Belfast: C.S. Lewis Square features sculptures by Maurice Harron of Aslan, The White Witch, Tumnuslew, Mr and Mrs Beaver and Maugrim. They are intense and a little scary.
ANTRIM
Belfast: More Than a Flight of Fancy (Eleanor Wheeler and Alan Cargo) Mill Avenue, Ligoniel Road. This shows another swooping statue of birds in flight.
ARMAGH
Lurgan Master McGrath (unknown) High Street. This is a statue of Ireland’s most famous racing greyhound. There’s nothing surprising about that except that according to the picture, full-sized automobiles come up to the dog’s first foot joint. Meaning that this greyhound is about three or four storeys tall (I wish the book gave that detail).
DERRY
I love the juxtaposition of these two statues on this page:
Dungiven: Rory Dall O’Cahan and the Lament of the O’Cahan Harp (Eleanor Wheeler and Alan Cargo) Bleach Green entrance Castle Park. This gorgeous old style harp (no strings) is next to
Feeny: Lig-Na-Paiste, The Last Serpent in Ireland (Maurice Harron) Picnic Site. This is a large stainless steel shiny and rather scary snake. It is based on the legend that this one snake Log-na-Paise was overlooked when St Patrick rid the country of snakes.
DONEGAL
Buncrana: John Newton (Willie Malone) Amazing Grace Park, Railway Road. I put this on here not because of the large bronze bust but because I didn’t know that they knew who wrote “Amazing Grace.” (It was he).
Letterkenny: Everest Stone (Redmond Herrity) Market Square. This gnat triangle slab shows a tiny man–Jason Black–the first Donegal Native to reach the summit of Mount Everest.
DOWN
Newcastle: The Smuggler’s Head (Ralf Sander) Bloody Bridge, Ballagh Road. This cool sculpture is of two rock formation which, when viewed from the right angle, forms the profile of a face.
Newcastle: “Liberte” and “Wind and Sea” (Patrick Campbell) These are two bronze statues by Campbell that depict people dancing or waving their arms in joy. Liberte is fascinating because while the woman is topless she appears to have underwear on–painted? graffiti? Who can tell?
TYRONE
Omagh: Make a Wish (Alex Pentek) Community House, Drumragh Avenue. This cool statue looks like giant dandelions, with optic fibred and LED lighting. Commemorating the victims of the 1998 IRA bombing. The piece incorporates a series of seeds placed inside the builidng which when viewed from outside appear to be floating.

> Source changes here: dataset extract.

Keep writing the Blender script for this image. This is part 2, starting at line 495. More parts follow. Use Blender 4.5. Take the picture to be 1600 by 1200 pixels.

Omagh: Omagh Peace Garden (Sean Hillen and Desmond Fitzgerald) Omagh Peace Garden, Drumragh Road and Market Street. The large mirrors at the memorial garden track the sun by computer and direct the sunlight via the 31 smaller mirrors, representing the lives lost on the explosion down the street, where another group of mirrors bend the light around the corner and finally, via one small mirror, onto the heart of the six ton glass pillar.
That I would love to see. And it’s a wonderful way to end the book.
I’m embarrassed at the lack of public funding for art in this country. And seeing books like this just makes it all th emore insulting.